This study applied UAVs and deep learning, technologies recently gaining attention for safety inspection, to define structural cracks that can severely threaten building safety. The purpose of this study is to provide a methodology for defining structural and non-structural cracks by utilizing technologies, such as location information of UAV images, point cloud technology, structural analysis of design drawings, and merging layers (design drawings, orthoimages, and deep-learning-based crack detection images). This study is different from previous studies in that it defines structural cracks by utilizing the crack layer and orthoimage layer processed from drone images and the structure definition layer processed from building design drawings. Moreover, this study differs from previous research in that it provides a method for judging the quality and risk level of cracks. In addition, this method defines the structural and non-structural parts of the outer wall of a concrete building and expresses cracks by merging layers of design drawings, orthoimages, and deep-learning-based crack detection images. It is judged that this can be used as basic data to determine the quality and risk of cracks using UAVs. Furthermore, the proposed method is expected to greatly contribute to facility safety inspections by being able to determine the quality and risk of cracks, along with drones and deep learning that have been attracting attention during safety inspections.
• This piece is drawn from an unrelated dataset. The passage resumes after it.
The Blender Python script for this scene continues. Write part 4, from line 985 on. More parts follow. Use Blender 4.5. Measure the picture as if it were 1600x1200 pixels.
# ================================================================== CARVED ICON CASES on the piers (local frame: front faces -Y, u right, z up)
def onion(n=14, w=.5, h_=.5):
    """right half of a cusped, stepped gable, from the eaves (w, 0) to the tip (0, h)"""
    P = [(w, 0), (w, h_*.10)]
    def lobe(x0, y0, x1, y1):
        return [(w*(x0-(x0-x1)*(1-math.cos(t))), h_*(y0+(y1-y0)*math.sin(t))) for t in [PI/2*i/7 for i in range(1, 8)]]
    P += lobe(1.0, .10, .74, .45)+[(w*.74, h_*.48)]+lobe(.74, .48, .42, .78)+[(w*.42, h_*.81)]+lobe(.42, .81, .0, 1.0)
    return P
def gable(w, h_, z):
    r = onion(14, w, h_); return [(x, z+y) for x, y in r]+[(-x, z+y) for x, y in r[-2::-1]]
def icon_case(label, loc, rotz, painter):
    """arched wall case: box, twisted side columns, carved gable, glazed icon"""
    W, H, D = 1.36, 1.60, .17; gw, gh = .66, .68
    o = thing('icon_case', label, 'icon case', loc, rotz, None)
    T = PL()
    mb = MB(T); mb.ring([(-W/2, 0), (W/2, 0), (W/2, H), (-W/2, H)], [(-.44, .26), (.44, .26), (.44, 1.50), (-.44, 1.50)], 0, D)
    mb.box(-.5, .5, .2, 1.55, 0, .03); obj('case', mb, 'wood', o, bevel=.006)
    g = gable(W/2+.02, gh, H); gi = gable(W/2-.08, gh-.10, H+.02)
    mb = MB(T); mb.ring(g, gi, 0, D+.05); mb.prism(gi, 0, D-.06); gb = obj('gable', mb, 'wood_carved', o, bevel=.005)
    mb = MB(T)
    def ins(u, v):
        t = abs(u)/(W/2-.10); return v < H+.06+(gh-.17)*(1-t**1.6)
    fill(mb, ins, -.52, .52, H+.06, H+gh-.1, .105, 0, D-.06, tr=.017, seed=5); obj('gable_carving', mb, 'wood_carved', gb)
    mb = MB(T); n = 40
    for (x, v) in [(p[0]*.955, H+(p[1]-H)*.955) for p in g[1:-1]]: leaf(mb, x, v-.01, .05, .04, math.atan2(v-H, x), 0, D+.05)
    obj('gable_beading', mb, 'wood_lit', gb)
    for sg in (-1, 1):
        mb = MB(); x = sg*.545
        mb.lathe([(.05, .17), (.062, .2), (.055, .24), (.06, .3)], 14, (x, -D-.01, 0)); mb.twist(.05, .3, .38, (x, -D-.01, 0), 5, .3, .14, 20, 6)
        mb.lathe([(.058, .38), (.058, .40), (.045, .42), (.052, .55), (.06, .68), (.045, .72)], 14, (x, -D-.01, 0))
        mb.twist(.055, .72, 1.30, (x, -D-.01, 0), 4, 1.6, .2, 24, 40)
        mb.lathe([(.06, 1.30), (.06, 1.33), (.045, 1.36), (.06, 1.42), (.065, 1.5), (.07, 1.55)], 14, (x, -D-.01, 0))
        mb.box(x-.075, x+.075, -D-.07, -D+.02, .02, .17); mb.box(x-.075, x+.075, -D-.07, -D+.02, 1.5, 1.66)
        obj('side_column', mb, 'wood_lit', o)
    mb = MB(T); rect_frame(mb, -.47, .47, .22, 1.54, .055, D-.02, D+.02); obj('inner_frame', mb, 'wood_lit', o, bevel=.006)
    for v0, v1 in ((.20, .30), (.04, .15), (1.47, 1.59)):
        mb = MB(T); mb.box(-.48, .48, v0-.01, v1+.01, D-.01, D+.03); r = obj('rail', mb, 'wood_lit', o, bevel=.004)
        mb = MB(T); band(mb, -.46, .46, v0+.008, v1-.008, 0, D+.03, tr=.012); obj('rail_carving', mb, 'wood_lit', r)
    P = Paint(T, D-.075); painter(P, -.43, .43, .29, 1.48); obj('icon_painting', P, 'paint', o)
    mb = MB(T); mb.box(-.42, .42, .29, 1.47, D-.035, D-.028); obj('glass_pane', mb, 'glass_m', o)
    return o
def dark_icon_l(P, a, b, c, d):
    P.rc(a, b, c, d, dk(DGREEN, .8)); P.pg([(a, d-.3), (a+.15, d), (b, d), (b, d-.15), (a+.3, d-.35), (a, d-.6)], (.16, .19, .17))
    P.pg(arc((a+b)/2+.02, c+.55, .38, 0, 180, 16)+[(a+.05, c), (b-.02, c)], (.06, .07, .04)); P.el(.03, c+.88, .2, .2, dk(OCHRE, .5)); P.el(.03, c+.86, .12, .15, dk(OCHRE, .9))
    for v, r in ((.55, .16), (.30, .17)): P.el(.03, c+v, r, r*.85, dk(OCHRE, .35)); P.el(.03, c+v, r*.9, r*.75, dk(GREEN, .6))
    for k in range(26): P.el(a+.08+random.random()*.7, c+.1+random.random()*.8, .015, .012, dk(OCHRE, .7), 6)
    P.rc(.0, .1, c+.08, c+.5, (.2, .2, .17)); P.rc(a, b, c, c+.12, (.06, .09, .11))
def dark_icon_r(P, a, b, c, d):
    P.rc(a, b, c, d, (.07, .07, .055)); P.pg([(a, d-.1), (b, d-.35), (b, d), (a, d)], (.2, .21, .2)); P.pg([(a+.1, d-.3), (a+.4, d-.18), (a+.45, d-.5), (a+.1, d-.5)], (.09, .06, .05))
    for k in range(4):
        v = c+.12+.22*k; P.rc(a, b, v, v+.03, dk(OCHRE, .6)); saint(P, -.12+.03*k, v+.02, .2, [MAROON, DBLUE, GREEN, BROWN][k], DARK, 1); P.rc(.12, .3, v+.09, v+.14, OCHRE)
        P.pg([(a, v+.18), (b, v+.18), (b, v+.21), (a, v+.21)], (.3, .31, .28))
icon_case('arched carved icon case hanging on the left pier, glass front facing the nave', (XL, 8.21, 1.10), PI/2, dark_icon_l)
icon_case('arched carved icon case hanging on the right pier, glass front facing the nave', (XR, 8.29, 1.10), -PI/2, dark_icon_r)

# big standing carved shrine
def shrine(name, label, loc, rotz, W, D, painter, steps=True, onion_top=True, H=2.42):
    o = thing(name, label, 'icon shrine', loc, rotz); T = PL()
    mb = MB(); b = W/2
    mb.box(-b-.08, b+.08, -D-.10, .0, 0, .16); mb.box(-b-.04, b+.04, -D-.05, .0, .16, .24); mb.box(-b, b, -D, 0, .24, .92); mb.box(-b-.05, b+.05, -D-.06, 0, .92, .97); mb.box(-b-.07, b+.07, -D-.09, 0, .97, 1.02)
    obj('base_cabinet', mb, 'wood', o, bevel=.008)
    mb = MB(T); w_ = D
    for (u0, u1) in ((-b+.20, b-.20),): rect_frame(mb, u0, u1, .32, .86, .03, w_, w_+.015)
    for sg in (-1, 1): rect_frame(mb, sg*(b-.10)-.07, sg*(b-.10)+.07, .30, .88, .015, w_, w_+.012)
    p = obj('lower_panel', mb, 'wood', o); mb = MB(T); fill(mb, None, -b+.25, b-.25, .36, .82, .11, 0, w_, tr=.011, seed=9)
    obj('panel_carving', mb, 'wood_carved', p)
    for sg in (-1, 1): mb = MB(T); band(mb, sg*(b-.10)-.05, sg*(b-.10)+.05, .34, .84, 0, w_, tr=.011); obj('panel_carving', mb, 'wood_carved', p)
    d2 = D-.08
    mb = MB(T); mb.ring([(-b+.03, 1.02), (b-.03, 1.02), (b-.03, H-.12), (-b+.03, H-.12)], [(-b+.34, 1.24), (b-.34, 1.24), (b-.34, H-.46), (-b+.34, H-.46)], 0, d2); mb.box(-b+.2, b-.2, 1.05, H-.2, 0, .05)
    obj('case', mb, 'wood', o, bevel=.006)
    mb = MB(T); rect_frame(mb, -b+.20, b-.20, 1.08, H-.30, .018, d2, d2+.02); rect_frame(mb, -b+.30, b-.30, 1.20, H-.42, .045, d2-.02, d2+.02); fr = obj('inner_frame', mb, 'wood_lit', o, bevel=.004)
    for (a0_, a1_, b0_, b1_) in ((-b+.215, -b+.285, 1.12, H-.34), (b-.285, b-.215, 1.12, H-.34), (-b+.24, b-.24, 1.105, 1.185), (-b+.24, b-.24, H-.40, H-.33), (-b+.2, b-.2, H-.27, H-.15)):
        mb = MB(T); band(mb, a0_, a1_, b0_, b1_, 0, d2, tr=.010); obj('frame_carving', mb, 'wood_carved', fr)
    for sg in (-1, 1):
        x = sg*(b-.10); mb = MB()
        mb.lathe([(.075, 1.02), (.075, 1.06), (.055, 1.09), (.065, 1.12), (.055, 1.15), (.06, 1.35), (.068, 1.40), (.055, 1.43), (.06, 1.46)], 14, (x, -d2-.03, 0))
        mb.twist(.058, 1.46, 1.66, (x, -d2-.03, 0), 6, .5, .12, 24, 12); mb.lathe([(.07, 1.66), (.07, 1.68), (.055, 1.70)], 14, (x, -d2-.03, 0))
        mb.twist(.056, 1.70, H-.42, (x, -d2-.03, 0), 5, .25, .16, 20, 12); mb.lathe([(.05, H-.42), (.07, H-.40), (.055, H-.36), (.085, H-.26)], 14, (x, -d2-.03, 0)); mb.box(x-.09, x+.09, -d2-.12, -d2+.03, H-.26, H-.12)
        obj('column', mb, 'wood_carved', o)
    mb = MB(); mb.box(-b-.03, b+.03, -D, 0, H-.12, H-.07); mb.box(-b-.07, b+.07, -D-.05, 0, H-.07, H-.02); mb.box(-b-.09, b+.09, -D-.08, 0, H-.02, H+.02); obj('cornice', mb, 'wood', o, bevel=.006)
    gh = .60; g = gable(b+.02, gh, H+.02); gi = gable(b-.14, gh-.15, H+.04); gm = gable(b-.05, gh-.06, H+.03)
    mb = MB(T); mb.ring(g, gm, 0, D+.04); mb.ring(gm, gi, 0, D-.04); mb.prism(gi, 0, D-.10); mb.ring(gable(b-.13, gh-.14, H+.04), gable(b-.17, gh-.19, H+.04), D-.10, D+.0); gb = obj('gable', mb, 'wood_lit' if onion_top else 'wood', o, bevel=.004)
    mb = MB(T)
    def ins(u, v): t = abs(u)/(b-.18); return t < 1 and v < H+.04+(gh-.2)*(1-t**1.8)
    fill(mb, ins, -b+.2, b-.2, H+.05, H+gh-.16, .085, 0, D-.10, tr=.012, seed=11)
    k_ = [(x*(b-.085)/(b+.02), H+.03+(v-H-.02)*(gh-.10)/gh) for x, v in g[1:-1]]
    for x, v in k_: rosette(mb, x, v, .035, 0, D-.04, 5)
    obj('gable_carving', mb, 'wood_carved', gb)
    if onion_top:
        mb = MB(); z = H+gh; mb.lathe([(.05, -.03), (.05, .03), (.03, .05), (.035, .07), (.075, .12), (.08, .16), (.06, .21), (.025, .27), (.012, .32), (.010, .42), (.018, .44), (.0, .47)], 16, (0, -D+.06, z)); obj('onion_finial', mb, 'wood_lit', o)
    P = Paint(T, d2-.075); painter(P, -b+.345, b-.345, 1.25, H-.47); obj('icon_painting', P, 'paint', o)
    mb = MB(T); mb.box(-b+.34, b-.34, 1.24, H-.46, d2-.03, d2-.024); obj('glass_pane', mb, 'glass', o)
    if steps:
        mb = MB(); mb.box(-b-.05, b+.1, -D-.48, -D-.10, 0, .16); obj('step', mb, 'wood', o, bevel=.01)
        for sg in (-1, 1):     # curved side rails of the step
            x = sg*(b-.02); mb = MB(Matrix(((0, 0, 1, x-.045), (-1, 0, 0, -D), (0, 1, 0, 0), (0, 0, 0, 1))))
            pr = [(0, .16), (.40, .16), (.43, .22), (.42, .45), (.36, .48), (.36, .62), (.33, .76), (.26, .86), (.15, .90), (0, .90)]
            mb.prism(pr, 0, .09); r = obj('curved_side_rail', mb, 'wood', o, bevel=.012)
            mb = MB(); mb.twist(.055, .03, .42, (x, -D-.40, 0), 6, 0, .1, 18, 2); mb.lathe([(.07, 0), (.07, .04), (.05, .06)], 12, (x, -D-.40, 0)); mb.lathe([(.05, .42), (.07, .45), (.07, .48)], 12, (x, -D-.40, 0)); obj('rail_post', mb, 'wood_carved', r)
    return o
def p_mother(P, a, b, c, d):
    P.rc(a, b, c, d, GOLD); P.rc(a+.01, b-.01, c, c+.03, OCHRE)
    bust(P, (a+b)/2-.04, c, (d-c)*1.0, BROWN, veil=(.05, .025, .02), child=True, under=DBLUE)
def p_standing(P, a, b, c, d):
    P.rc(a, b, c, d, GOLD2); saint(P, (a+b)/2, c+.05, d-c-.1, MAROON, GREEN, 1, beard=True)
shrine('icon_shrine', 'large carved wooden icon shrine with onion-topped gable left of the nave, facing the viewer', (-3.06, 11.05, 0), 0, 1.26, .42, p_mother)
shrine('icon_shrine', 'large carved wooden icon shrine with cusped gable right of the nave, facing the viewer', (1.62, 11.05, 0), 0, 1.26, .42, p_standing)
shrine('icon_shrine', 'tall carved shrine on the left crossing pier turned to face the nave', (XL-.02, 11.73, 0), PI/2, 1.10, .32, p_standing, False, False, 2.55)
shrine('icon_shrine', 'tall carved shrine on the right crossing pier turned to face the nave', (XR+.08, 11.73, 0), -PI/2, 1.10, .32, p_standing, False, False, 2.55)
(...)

However, applying the proposed method to old buildings with no design information is challenging because the structural and non-structural parts are distinguished based on design information. Many recent studies on extracting design information using drones have been conducted, such as the study of Baek et al. [35]. A technology that defines structural and non-structural parts in the design information constructed by drones can be integrated with the proposed method to increase the utilization of drones and deep learning in safety inspections.

Another limitation is that this study only classified the risk of structural and non-structural parts based on location. Quantitatively analyzing the risk of cracks occurring in structural parts should be explored in future works. A technology that quantitatively analyzes the impact on building safety according to structural and non-structural parts and crack location can be integrated with the proposed method to increase the utilization of drones and deep learning in safety inspections.

Many studies (e.g., Muhammad Ali Akbar et al. (2019)) on detecting damage in facilities using deep learning and drone technology have been conducted [12,13,14,15]. Integrating the proposed method with damage detection technologies in the future can significantly contribute to facility safety inspections. Moreover, the proposed method can be used for judging the quality and risk level of cracks using drones.

5. Conclusions

This study proposed a method to define structural cracks on the outer wall of a concrete building by merging the orthoimage layer and the structural drawing layer with the UAV and deep learning that were previously applied during safety inspection. The expressed crack location information was compared with measured values to verify the accuracy of the defined crack locations.

Orthoimages with a 0.21 cm/pixel GSD spatial resolution were created using 647 aerial images obtained with a UAV. The images were manually matched to express 265 cracks detected based on the YOLO V5 model in the orthoimages. To define the crack locations in the constructed orthoimages expressing the crack information, the structural parts were defined using the design drawings, and the relative location information was estimated to superimpose the images. Structural and non-structural cracks were defined using detected crack layer, design drawing layer defined the structural part, and the orthoimage layer based on UAV images.